> [SUPPLIED DATA]:

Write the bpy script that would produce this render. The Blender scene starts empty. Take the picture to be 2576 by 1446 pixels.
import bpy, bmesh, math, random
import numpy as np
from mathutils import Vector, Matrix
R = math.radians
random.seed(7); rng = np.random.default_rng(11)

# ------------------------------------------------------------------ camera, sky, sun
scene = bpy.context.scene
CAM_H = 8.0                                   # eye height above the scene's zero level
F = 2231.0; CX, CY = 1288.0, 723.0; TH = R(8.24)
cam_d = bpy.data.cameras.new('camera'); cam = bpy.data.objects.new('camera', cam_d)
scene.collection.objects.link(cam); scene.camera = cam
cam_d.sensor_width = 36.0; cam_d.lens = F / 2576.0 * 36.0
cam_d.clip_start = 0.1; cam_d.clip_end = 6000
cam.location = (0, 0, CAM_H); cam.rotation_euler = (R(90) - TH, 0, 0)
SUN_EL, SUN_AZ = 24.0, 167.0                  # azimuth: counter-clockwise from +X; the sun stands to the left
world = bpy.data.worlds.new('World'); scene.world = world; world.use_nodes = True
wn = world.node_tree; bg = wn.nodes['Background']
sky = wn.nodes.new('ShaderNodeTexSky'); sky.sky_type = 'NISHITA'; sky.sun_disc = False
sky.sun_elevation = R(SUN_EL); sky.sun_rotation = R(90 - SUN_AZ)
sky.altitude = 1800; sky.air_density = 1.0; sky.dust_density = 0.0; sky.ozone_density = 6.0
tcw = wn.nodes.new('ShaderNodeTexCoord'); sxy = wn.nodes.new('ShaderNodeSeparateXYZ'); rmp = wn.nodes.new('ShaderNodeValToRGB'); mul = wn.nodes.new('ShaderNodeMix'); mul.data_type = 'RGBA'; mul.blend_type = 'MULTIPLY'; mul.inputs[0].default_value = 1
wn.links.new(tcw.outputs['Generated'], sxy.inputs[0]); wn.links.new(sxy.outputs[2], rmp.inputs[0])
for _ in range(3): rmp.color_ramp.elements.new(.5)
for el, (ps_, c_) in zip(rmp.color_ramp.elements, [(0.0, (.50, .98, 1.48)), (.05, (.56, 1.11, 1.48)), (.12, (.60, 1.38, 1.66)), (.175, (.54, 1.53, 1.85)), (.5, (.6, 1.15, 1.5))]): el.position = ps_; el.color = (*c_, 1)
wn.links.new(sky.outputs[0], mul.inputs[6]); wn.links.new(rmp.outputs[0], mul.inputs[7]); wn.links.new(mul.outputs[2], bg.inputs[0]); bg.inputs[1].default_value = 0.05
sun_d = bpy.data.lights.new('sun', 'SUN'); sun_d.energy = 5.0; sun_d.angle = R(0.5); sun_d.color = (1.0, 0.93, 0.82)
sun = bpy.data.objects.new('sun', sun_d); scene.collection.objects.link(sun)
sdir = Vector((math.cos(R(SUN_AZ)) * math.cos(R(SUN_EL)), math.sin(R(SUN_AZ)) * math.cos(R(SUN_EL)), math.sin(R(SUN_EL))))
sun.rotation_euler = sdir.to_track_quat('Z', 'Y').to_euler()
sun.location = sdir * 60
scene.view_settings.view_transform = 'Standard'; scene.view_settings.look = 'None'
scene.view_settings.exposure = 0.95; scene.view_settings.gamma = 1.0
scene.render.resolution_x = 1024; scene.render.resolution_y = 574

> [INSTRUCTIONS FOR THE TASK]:
Where a line in the material above holds "render", copy that line.

> [RESULT OF THE EXERCISE]:
Write the bpy script that would produce this render. The Blender scene starts empty. Take the picture to be 2576 by 1446 pixels.
scene.render.resolution_x = 1024; scene.render.resolution_y = 574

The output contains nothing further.